U.K. looks to stop migrant crossings by denying nearly all asylum claims. Is it legal?
Global News
Britain's interior minister said the proposal to stop almost all migrants from claiming asylum were legal despite warnings that the legislation would break international law.
Britain’s interior minister Suella Braverman said on Wednesday the government’s proposals to stop almost all migrants ever claiming asylum were legal despite warnings that the legislation would break international laws and be challenged in the courts.
Lawyers and charities said the plans would breach the United Nations convention on refugees, introduced after many countries turned away Jewish refugees during World War Two.
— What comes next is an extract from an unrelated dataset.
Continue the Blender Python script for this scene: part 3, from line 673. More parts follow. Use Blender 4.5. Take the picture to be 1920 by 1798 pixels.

Braverman wrote on the first page of the draft law that the plans could break the government’s Human Rights Act but said she included that statement “out of an abundance of caution.”
“We are confident that we are complying with the law, domestic and international,” she told the BBC. “But we are also pushing the boundaries and we are testing innovative and novel legal arguments.”
The new legislation is the latest in a series of contentious immigration policies put forward by the Conservative government under successive prime ministers aimed at stopping people arriving on England’s coast by small boats. Last year, the government announced a plan to send some of them to Rwanda.
Under the government’s plans, almost all asylum seekers who reach Britain in small boats will be detained without bail before they are deported to their home country or, if this is not safe, another destination such as Rwanda.
They will also lose the right to challenge their deportation while in Britain, and once deported will be automatically banned from returning.
Last year, a record 45,000 people came to Britain in small boats across the Channel, mainly from France. Prime Minister Rishi Sunak has said finding a solution is a top priority with the government spending more than 2 billion pounds ($2.4 billion) a year to accommodate them.